(Part of a data file)
============
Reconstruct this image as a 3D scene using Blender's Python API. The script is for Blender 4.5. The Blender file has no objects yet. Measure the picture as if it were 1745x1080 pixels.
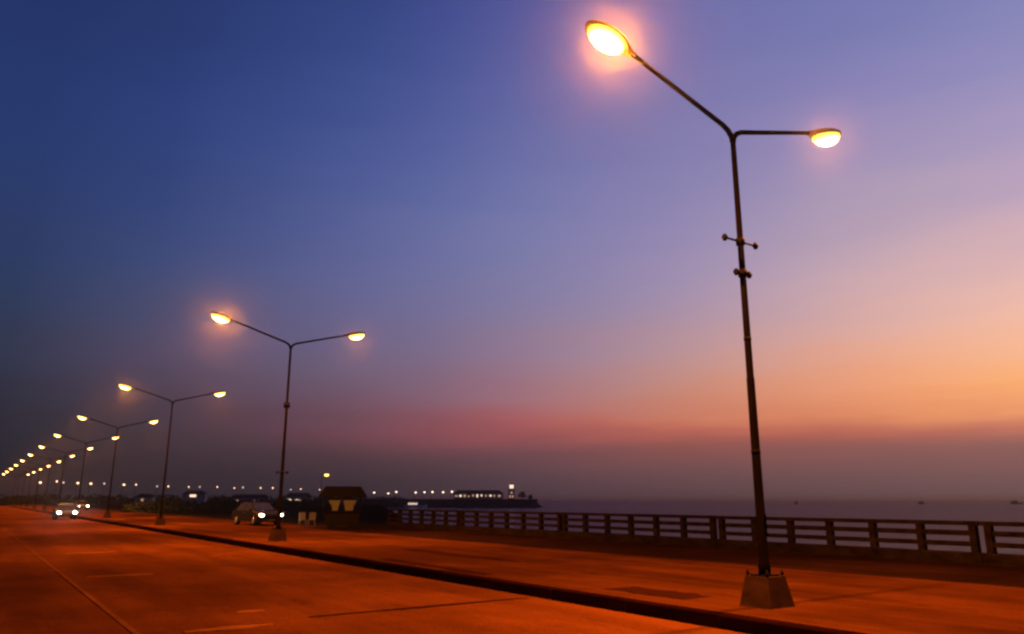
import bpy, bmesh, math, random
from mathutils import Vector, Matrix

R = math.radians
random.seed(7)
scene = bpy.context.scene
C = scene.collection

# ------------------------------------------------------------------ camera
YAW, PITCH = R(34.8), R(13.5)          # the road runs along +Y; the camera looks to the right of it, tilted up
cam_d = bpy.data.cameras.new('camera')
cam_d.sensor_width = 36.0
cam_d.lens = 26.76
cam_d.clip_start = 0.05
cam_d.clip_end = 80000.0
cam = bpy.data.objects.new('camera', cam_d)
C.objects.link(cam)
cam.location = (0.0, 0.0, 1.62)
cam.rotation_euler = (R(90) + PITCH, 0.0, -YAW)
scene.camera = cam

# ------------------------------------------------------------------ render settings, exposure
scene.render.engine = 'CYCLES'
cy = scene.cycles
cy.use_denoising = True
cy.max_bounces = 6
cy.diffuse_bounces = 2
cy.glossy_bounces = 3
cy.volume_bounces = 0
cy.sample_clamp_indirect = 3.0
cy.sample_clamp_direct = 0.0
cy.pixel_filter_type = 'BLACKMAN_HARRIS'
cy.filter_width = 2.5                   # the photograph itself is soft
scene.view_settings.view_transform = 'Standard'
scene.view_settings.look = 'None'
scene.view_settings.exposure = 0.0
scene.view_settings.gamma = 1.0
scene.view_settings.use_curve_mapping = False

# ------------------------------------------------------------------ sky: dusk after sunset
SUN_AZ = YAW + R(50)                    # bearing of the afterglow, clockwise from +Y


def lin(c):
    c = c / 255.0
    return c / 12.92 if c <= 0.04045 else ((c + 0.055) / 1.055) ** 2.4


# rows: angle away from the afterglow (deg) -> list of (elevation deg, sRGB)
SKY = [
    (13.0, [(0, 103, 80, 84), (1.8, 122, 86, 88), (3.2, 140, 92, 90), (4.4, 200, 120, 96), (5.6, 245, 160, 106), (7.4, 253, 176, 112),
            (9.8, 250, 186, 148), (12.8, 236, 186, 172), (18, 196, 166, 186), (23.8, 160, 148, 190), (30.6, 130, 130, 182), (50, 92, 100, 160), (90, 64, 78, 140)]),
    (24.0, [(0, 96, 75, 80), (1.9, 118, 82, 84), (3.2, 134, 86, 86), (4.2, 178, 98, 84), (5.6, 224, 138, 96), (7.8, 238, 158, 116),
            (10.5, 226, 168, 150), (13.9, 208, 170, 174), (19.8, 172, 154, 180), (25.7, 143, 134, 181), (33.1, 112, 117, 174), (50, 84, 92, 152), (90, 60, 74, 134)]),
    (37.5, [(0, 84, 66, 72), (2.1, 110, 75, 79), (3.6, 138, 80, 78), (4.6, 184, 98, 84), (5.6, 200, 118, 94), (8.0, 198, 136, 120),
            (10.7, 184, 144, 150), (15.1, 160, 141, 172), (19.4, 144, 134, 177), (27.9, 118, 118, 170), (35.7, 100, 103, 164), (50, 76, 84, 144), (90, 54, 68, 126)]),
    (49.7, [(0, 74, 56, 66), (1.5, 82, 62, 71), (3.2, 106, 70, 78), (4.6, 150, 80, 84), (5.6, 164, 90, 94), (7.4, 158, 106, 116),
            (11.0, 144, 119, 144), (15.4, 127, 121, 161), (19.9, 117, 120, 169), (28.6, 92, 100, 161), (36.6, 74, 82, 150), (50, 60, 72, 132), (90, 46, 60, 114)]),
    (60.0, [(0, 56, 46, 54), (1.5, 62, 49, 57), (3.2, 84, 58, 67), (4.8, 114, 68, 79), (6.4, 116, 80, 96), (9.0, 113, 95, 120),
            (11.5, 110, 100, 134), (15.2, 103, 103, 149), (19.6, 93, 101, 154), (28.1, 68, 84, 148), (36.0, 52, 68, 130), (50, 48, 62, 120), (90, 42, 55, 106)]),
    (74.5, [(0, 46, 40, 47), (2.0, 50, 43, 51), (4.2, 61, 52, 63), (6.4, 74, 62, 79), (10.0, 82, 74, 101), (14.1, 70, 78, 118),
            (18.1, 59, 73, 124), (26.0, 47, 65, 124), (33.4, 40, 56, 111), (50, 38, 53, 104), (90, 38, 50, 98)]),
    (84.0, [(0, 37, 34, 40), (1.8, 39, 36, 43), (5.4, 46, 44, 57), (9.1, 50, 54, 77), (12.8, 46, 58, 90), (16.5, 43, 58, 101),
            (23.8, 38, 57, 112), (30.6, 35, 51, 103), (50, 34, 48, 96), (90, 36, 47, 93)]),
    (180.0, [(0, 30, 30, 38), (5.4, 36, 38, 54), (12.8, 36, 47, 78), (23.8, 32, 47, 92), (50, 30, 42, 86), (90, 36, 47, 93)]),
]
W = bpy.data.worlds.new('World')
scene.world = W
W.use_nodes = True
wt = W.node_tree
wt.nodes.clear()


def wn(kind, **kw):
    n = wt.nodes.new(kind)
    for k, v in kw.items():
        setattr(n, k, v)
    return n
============
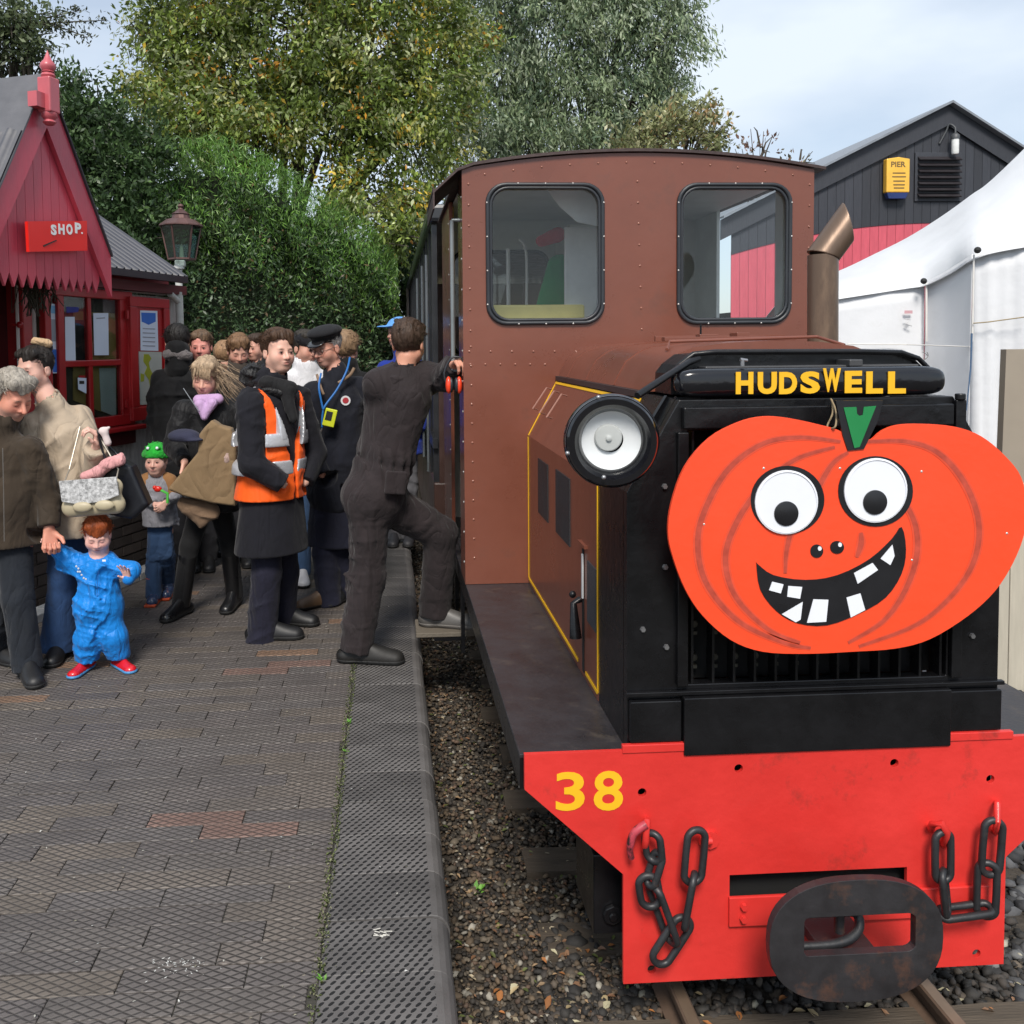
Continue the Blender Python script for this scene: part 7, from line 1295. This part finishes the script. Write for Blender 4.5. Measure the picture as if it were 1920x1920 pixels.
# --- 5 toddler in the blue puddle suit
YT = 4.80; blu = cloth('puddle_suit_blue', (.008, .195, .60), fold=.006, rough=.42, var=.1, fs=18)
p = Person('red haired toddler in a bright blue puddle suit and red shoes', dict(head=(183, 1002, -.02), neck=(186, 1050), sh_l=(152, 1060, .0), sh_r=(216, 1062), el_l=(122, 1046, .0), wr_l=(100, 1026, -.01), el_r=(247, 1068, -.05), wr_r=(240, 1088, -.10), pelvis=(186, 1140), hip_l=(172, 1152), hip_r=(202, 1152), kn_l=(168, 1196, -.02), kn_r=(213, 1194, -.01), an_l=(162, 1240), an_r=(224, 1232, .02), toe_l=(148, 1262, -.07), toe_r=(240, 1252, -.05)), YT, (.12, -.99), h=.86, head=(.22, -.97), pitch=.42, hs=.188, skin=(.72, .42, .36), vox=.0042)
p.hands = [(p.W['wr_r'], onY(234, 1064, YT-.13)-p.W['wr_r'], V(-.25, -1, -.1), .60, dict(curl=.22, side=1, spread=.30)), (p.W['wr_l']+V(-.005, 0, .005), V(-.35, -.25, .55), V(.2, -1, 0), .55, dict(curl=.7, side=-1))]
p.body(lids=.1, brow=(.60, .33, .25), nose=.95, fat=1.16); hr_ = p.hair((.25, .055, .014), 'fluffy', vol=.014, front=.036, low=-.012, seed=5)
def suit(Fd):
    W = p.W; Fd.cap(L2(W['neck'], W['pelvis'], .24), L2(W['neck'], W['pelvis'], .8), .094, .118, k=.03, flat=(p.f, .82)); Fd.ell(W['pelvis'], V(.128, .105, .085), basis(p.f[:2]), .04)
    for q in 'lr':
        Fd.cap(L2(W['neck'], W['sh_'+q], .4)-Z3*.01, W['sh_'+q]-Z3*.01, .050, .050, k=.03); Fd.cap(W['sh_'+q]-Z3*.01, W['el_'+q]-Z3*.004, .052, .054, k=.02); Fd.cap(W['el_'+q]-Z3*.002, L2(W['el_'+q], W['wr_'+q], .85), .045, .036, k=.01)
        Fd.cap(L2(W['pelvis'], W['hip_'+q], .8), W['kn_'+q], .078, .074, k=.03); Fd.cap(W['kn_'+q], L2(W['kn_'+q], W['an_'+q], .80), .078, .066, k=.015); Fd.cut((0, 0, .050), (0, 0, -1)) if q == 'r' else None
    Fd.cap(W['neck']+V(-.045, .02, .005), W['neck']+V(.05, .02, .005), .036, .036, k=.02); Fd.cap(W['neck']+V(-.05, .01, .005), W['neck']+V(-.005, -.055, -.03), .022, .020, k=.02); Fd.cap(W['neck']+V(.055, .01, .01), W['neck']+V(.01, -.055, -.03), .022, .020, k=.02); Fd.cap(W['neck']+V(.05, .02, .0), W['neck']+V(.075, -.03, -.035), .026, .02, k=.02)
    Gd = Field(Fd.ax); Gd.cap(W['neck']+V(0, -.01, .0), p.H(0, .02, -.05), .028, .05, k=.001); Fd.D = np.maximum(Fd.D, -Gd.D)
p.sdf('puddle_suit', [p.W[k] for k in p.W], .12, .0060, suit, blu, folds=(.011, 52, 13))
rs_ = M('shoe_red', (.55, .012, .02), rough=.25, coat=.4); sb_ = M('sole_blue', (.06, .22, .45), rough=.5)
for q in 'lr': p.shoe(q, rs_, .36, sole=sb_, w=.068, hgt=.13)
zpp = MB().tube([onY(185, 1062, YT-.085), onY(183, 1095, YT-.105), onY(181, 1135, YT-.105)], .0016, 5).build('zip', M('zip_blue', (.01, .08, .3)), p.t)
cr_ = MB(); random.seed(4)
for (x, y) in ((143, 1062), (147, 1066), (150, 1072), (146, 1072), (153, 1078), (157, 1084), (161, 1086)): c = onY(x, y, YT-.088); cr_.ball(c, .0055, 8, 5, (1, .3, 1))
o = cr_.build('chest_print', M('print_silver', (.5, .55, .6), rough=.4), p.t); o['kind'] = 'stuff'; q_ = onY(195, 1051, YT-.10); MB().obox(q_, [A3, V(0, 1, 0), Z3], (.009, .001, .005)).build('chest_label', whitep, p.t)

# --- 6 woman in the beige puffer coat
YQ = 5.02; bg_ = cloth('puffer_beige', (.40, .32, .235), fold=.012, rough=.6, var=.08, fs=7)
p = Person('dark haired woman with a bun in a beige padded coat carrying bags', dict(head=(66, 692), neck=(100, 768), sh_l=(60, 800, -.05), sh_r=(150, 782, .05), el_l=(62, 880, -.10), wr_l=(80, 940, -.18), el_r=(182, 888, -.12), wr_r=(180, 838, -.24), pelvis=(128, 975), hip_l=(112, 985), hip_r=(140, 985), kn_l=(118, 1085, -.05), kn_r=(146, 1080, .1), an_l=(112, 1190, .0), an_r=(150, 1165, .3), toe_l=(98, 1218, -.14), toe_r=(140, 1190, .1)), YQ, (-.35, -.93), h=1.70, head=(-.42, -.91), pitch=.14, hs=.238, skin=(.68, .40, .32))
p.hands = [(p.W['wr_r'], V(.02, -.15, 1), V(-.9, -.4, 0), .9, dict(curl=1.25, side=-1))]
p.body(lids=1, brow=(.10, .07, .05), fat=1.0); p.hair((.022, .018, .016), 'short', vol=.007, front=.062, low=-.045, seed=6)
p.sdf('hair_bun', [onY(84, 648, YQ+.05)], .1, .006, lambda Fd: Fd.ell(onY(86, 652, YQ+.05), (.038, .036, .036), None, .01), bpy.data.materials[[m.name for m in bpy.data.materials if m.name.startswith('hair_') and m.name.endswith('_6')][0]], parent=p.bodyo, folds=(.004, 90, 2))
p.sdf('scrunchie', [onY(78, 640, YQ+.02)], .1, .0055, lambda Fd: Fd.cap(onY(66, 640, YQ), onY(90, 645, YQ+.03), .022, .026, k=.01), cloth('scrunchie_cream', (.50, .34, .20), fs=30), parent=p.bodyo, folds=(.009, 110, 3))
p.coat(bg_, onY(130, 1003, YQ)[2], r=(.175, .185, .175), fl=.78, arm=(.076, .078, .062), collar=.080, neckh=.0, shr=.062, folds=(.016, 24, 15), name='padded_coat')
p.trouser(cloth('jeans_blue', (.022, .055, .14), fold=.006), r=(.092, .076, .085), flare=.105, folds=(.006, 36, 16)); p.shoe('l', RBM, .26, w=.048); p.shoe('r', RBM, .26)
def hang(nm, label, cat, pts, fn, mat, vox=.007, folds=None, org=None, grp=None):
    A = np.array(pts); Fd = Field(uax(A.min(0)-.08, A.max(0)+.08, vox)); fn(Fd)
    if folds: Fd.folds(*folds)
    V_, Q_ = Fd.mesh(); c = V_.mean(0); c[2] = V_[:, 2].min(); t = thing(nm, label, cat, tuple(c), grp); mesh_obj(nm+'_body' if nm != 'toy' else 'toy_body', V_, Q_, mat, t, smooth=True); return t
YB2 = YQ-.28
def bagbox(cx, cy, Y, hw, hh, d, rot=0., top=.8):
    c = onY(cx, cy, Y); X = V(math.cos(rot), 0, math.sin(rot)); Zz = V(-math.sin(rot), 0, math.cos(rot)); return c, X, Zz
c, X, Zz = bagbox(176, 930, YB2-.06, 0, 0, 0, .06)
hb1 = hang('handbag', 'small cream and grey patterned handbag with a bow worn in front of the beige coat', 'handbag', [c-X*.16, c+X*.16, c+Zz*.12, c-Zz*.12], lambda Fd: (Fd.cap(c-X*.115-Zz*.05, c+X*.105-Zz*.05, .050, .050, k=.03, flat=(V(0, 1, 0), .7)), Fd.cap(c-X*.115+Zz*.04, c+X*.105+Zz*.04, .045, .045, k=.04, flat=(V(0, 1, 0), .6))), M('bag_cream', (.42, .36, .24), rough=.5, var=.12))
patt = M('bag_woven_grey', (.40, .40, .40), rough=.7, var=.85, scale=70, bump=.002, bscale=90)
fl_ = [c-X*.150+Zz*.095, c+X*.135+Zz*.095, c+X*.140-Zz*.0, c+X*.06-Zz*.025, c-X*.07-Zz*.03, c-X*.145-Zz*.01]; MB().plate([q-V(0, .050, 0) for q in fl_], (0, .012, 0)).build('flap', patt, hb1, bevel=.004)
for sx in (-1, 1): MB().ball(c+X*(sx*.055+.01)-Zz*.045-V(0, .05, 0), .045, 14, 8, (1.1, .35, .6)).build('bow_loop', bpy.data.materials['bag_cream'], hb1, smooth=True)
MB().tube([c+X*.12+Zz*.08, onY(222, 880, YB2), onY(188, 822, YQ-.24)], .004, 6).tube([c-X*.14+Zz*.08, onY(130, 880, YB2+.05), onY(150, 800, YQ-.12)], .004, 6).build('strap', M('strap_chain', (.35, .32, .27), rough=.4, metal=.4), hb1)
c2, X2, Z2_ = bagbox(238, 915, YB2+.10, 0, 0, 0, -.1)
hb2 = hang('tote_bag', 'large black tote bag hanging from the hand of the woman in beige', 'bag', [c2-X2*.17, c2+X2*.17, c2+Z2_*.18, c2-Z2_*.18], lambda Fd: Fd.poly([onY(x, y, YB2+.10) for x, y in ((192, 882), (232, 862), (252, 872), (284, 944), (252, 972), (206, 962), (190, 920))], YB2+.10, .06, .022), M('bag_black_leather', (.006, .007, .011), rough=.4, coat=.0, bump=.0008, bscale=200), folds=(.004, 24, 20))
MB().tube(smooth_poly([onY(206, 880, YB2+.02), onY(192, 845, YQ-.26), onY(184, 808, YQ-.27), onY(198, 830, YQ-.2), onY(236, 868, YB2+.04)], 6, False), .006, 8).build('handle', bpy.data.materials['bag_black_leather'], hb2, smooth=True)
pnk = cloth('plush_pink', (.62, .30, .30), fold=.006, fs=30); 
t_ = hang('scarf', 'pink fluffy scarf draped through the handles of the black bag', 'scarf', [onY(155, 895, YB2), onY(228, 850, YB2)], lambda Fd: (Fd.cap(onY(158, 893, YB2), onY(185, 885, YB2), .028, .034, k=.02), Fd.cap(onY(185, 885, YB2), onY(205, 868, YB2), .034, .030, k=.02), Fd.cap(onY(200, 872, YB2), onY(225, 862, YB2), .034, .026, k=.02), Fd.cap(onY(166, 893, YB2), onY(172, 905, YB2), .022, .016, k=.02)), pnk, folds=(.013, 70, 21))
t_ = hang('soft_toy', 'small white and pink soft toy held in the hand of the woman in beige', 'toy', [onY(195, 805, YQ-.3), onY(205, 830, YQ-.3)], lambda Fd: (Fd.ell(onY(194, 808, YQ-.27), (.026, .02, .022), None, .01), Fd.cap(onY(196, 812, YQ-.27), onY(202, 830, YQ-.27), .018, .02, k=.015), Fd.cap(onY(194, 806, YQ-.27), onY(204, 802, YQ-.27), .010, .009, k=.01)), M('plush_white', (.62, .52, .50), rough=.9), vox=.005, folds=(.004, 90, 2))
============
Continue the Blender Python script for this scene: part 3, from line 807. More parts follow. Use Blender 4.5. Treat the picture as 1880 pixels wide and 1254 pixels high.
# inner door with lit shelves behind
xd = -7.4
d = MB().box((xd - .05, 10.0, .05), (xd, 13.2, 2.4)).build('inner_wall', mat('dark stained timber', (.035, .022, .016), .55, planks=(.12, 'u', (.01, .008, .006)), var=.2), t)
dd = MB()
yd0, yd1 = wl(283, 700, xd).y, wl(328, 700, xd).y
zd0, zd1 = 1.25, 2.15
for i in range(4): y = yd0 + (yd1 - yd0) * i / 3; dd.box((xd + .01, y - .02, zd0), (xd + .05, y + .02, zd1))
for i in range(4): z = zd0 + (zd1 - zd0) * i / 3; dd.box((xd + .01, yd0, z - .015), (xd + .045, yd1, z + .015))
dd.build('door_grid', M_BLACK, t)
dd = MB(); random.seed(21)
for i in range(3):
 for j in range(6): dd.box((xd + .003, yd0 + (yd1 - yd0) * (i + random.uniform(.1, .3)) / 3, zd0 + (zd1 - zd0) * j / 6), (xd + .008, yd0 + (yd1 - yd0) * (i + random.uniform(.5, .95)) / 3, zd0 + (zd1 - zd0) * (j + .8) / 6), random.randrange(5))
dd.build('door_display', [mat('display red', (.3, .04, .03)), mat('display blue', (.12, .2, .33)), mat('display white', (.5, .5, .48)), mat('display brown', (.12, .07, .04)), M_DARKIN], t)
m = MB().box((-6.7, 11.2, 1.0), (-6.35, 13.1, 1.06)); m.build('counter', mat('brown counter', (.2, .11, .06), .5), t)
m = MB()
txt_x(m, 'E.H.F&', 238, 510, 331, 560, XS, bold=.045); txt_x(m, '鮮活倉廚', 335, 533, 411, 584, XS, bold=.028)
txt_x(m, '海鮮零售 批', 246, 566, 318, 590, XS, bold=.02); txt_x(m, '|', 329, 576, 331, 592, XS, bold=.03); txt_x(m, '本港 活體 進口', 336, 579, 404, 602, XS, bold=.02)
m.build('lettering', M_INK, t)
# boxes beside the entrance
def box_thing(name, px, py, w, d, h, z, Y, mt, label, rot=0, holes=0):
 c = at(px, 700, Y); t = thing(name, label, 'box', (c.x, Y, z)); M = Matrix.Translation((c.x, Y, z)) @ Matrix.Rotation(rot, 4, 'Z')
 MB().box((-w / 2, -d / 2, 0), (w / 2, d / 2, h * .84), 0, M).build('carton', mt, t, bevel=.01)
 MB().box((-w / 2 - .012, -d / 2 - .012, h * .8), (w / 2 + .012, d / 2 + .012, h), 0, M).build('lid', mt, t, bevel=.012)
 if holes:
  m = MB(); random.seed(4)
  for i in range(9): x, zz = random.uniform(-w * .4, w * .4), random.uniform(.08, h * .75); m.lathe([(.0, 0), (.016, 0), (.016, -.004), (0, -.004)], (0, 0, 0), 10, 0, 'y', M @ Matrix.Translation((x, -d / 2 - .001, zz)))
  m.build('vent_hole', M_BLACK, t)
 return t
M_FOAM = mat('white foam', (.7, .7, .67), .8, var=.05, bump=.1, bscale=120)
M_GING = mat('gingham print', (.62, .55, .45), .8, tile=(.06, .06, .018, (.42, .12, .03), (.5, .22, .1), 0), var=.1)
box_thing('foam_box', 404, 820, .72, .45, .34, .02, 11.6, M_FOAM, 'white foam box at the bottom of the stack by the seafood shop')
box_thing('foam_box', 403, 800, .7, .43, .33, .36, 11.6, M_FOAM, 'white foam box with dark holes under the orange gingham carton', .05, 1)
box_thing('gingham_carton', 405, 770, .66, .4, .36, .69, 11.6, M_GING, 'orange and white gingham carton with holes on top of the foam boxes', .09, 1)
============
Task instructions: Read through the lines above and collect those that contain the string "this".

Exercise result:
Reconstruct this image as a 3D scene using Blender's Python API. The script is for Blender 4.5. The Blender file has no objects yet. Measure the picture as if it were 1745x1080 pixels.
Continue the Blender Python script for this scene: part 7, from line 1295. This part finishes the script. Write for Blender 4.5. Measure the picture as if it were 1920x1920 pixels.
Continue the Blender Python script for this scene: part 3, from line 807. More parts follow. Use Blender 4.5. Treat the picture as 1880 pixels wide and 1254 pixels high.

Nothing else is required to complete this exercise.